Reproduce, exactly and in full, only the lines below from the one containing "Model this scene" through the one containing "L(m, fac, r.inputs['Fac']);".

(Listed entries):
-- START --

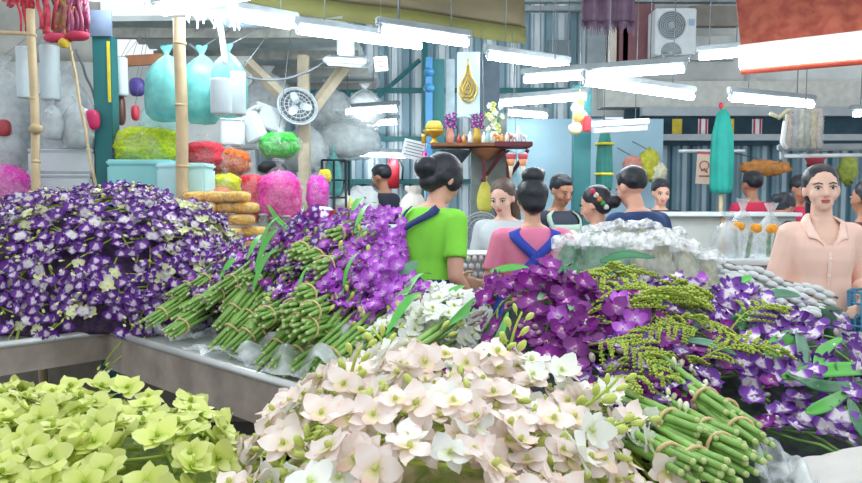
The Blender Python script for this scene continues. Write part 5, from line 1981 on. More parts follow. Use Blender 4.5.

-- END --
-- START --

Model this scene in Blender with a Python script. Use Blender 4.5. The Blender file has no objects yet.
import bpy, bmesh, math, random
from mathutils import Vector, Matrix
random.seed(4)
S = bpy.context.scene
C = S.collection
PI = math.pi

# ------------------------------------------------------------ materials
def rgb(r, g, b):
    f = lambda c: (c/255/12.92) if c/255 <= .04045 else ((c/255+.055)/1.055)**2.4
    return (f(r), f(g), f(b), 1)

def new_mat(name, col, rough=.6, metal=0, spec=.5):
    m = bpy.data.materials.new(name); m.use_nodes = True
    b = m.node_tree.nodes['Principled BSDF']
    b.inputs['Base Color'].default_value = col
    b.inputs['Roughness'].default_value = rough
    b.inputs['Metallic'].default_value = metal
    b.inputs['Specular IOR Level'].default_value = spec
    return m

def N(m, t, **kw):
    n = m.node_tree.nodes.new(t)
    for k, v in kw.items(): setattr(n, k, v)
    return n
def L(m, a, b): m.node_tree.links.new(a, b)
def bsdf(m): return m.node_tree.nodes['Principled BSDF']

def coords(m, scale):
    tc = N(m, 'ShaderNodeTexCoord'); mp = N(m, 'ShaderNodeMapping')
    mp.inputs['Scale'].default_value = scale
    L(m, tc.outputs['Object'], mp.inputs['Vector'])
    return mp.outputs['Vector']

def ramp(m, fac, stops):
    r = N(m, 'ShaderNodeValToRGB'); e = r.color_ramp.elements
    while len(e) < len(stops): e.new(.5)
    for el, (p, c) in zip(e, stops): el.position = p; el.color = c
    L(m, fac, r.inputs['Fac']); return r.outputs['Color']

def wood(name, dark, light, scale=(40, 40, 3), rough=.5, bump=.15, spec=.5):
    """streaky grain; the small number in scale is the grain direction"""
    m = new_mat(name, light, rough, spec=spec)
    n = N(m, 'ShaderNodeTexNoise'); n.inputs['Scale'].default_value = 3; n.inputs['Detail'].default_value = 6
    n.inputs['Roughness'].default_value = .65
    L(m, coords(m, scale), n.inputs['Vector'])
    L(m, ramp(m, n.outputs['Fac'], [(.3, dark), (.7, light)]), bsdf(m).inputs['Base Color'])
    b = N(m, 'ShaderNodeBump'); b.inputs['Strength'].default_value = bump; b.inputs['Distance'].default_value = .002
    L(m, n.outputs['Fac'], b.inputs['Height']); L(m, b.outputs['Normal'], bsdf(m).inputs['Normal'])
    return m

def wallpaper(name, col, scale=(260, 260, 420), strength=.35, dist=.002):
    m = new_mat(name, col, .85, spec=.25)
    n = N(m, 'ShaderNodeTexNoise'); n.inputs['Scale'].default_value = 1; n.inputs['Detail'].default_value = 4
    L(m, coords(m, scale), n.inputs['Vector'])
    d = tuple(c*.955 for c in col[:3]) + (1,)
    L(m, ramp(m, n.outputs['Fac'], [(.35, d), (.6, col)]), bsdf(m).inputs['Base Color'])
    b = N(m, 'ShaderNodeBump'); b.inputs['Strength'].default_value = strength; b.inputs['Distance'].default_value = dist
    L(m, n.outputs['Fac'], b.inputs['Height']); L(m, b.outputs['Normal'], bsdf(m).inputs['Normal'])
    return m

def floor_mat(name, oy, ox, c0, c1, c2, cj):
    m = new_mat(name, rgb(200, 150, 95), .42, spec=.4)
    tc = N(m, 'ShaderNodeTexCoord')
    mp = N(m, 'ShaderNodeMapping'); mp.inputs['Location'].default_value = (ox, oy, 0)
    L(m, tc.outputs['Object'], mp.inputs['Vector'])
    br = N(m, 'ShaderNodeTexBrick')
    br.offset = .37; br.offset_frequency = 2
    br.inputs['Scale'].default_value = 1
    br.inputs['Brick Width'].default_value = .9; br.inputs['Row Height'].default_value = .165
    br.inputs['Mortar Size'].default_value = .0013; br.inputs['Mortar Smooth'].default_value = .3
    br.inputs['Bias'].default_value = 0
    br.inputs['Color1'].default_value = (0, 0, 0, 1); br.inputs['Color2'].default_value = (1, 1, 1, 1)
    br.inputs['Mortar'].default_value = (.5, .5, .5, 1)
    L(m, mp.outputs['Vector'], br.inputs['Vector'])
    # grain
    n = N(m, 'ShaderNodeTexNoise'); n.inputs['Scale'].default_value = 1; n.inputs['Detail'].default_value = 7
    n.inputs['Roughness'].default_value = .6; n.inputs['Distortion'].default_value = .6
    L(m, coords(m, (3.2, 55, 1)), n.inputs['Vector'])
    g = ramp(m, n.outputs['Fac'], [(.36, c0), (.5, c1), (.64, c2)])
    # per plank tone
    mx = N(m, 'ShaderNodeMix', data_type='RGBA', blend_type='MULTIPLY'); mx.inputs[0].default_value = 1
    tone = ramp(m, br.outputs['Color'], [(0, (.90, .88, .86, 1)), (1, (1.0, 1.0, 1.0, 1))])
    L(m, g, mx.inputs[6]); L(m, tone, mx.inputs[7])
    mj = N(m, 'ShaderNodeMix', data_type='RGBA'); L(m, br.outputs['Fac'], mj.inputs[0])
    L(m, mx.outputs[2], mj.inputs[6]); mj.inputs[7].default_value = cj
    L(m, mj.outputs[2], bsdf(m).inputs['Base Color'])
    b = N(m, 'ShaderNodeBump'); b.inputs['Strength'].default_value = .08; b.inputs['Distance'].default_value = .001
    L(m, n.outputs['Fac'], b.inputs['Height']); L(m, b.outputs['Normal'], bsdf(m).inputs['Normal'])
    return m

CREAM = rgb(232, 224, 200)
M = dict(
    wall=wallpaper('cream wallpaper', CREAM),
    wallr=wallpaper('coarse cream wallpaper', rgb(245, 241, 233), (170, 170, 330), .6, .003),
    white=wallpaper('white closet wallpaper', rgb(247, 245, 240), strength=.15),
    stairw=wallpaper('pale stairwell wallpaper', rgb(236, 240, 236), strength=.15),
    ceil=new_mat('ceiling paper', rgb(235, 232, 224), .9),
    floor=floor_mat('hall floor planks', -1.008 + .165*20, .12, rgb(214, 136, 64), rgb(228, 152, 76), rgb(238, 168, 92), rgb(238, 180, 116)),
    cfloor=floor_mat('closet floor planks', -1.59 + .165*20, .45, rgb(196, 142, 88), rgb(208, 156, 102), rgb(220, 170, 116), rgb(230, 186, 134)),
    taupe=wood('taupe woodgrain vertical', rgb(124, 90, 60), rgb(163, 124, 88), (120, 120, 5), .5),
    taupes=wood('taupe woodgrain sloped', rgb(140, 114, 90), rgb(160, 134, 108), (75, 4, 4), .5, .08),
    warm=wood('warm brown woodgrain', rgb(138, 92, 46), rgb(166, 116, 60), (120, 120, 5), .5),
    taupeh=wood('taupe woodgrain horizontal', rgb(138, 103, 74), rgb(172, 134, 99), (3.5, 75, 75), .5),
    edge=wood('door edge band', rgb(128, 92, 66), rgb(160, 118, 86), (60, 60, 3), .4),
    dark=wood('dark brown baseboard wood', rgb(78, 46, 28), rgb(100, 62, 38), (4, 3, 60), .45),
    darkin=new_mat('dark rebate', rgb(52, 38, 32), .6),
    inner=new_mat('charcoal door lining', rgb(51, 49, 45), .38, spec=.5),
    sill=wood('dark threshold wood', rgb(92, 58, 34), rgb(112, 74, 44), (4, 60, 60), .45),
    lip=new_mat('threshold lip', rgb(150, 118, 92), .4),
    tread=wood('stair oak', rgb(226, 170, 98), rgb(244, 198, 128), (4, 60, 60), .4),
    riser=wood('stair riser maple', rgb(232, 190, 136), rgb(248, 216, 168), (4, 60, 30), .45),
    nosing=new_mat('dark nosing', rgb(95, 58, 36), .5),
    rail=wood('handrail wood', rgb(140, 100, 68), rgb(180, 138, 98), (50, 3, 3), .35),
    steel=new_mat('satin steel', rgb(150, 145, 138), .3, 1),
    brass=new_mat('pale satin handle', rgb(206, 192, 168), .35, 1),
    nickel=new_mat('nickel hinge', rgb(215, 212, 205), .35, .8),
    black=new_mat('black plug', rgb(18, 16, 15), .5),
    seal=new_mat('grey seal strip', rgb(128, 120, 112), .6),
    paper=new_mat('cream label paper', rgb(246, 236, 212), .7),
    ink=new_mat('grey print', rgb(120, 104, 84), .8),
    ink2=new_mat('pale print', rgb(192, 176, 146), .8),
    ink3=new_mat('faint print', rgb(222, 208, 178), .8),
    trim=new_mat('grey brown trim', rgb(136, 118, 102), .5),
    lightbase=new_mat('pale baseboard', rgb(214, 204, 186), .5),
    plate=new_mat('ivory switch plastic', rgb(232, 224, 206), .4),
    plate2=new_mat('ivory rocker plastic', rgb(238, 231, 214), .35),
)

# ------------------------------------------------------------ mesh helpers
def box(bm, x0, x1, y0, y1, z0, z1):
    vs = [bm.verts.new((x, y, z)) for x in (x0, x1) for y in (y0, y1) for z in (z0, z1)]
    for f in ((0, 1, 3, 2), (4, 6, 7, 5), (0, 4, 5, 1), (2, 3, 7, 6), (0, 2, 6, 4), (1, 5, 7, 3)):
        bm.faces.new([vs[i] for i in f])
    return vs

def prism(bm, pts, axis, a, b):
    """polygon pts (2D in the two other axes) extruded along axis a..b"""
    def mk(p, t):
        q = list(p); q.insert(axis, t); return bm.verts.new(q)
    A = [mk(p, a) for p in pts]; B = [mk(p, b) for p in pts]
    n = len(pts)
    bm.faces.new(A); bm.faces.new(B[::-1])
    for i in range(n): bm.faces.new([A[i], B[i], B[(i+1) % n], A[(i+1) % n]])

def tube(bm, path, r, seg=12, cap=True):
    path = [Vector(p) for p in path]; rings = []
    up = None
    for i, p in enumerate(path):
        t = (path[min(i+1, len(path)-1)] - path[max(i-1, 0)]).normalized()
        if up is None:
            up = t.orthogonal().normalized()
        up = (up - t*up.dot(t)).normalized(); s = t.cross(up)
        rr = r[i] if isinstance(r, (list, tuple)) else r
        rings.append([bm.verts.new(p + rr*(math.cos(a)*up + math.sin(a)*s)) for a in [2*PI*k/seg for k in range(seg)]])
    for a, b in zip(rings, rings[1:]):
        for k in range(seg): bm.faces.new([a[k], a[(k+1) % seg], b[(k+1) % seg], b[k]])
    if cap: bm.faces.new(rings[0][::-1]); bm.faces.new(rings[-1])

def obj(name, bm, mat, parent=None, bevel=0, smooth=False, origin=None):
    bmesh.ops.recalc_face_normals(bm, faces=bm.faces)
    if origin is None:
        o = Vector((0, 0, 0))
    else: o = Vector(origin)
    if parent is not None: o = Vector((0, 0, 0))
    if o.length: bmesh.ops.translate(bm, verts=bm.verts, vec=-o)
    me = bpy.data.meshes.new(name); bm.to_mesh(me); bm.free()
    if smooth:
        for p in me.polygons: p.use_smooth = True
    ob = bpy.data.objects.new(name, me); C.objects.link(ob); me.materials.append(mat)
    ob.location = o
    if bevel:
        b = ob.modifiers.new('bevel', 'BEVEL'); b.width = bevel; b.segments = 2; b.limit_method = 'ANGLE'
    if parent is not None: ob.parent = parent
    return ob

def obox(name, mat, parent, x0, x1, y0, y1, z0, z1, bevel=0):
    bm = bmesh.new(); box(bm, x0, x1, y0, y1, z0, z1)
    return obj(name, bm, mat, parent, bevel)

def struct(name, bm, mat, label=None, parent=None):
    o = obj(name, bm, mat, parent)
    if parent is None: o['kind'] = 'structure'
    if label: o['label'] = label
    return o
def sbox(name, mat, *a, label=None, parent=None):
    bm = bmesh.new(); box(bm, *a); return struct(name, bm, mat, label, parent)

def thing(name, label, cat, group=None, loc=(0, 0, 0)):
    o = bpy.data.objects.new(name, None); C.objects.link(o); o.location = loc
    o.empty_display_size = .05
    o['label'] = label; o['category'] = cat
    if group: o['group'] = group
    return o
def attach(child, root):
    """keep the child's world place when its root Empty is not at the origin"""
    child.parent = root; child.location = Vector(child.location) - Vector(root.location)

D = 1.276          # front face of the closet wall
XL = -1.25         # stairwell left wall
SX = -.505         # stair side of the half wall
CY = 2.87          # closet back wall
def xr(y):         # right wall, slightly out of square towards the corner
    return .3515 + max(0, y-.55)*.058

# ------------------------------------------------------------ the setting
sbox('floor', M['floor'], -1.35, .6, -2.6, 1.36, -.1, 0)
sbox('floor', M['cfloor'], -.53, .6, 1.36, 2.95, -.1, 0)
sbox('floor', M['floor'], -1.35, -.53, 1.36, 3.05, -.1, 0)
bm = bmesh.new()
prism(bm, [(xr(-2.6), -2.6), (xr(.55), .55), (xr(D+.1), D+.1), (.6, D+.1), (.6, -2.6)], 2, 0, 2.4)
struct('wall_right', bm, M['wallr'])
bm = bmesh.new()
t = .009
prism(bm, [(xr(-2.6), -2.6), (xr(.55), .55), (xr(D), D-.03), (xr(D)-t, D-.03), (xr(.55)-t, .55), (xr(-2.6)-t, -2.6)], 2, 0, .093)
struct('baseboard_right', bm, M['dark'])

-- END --

(Correct response):
Model this scene in Blender with a Python script. Use Blender 4.5. The Blender file has no objects yet.
import bpy, bmesh, math, random
from mathutils import Vector, Matrix
random.seed(4)
S = bpy.context.scene
C = S.collection
PI = math.pi

# ------------------------------------------------------------ materials
def rgb(r, g, b):
    f = lambda c: (c/255/12.92) if c/255 <= .04045 else ((c/255+.055)/1.055)**2.4
    return (f(r), f(g), f(b), 1)

def new_mat(name, col, rough=.6, metal=0, spec=.5):
    m = bpy.data.materials.new(name); m.use_nodes = True
    b = m.node_tree.nodes['Principled BSDF']
    b.inputs['Base Color'].default_value = col
    b.inputs['Roughness'].default_value = rough
    b.inputs['Metallic'].default_value = metal
    b.inputs['Specular IOR Level'].default_value = spec
    return m

def N(m, t, **kw):
    n = m.node_tree.nodes.new(t)
    for k, v in kw.items(): setattr(n, k, v)
    return n
def L(m, a, b): m.node_tree.links.new(a, b)
def bsdf(m): return m.node_tree.nodes['Principled BSDF']

def coords(m, scale):
    tc = N(m, 'ShaderNodeTexCoord'); mp = N(m, 'ShaderNodeMapping')
    mp.inputs['Scale'].default_value = scale
    L(m, tc.outputs['Object'], mp.inputs['Vector'])
    return mp.outputs['Vector']

def ramp(m, fac, stops):
    r = N(m, 'ShaderNodeValToRGB'); e = r.color_ramp.elements
    while len(e) < len(stops): e.new(.5)
    for el, (p, c) in zip(e, stops): el.position = p; el.color = c
    L(m, fac, r.inputs['Fac']); return r.outputs['Color']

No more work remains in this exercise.